A Very French Revolution

To get into the right mood to read this you need to go and dig out any Jimi Hendrix tracks you still own. If you have lost them or never owned them, then go You Tubing, find them and turn the volume up to 11. If not Hendrix, then Sgt Pepper or The Doors will do.

Let me take you down,

‘Cause I going to Strawberry Fields,

Nothing is real and nothing to get hung about.

This story starts in 1967, later to be called the Summer of Love, and we need to be in San Francisco with a celebration known as the Human Be-In at Golden Gate Park on January 14.

It was at this event, Timothy Leary, American psychologist, and writer voiced his now famous phrase, “turn on, tune in, drop out”. This wasn’t all about LSD but was a shout-out to the whole hippie subculture. This was going to be a very different rebellion of communal living, political decentralization, and dropping out which was a call to abandon education for a summer of sex, drugs and rock n’ roll.

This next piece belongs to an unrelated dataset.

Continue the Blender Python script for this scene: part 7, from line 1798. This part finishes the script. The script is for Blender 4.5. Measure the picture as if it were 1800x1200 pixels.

Have your head bobbed and weaved,

Choose a side to be on,

If the stone glances off,

Split didactics in two

In the UK, the anarchic pirate radio stations were closed by the Government and brought across to the BBC. It seemed like a cop-out and a source of a free voice was removed. But still, we had John Peel feeding us Nico and Lou Reed with the rest of The Velvet Underground.

Shiny, shiny, shiny boots of leather,

Whiplash girlchild in the dark,

Comes in bells, your servant, don’t forsake him,

Strike, dear mistress, and cure his heart.

The Vietnam War was in everyone’s consciousness. You couldn’t be young and not be against it. In the US the chances were that you were about to be drafted or were already fighting in Asia.

I am probably 4 or 5 years too young to fully understand exactly what was happening, but 1968 was a pivotal year.

You know that it would be untrue,

You know that I would be a liar,

If I was to say to you,

Girl, we couldn’t get much higher

It is May 1968. I am 16, the sun is shining bright and it seems as though the clouds have gone forever. I must have been preparing for an exam because I was always taking exams in the summer. We didn’t know it, but May 5th, 1968 turned out to be the peak casualty day in the Vietnam war.

There was anger all around, but we didn’t quite know what we were angry about. It wasn’t just the anger of a generation. There was something substantive. The Vietnam War? Maybe. Sexual repression? Almost certainly. This was the generation of free love.

The time to hesitate is through,

No time to wallow in the mire,

Try now we can only lose,

And our love become a funeral pyre

The was the setting fifty years ago for the students of Paris. We never quite knew why there was an uprising but this time it wasn’t in the distant West coast of America. It was on our doorstep. Rebellion was now a European event. This was our moment. This was our generation.

People try to put us down.

Just because we get around.

Things they do look awful cold.

I hope I die before I get old. Talkin’ ’bout my generation.

Some called it a revolution as there was a feeling that there was an attempt to change the Government, but at best it seemed half-hearted. Cobblestones were thrown but kissing, love and sex were as important. Anarchy was at the forefront. It was a very French Revolution that lasted just a few weeks.

Out of the anarchy, a local student hero emerged. Daniel Cohen-Bendit was a revolutionary leader who with his brother Gabriel published Obsolete Communism: The Left-Wing Alternative. John, later to be the best man at my wedding, gave me a copy. I think it was for my birthday but that happened too soon after the revolution. It must have been later in the year. It became a treasured possession and memory.

Spring was never waiting for us, girl.

It ran one step ahead as we followed in the dance,

Between the parted pages and were pressed, in love’s hot, fevered iron, like a striped pair of pants,

MacArthur’s Park is melting in the dark.

It looked as though there the change was going to be permanent and widespread. In the spring of 1968 Alexander Dubček, the leader of Czechoslovakia, wanted to democratise the country. This later became known as the Prague Spring. But Spring is just one passing season that always moves on and so it was in Czechoslovakia. In August 1968 there was a Soviet invasion. Czechoslovakian citizens responded with passive resistance and Soviet troops were frustrated as street signs were painted over, and their water supplies mysteriously shut off. It had little effect. Dubček was forced to recant.

The students went back to studies. Cobblestones were replaced. Winter returned to Haight-Ashbury and I carried on playing rugby and taking exams. By the end of 1968, the old-world order was restored but nothing was quite ever again the same. It was a watershed.

This was the year when a youth movement finally had something to say about the world and how it should be organised. It was the start of a movement that carries on today. It was the May when commercial, as well as political power, passed down one or maybe even two, generations.

I know you’ve deceived me, now here’s a surprise,

I know that you have ’cause there’s magic in my eyes.

I can see for miles and miles and miles and miles and miles.

The seeds of what I am today were sown in those years. Deep down I am still a 1960s hippy. Turn on, tune in, drop out.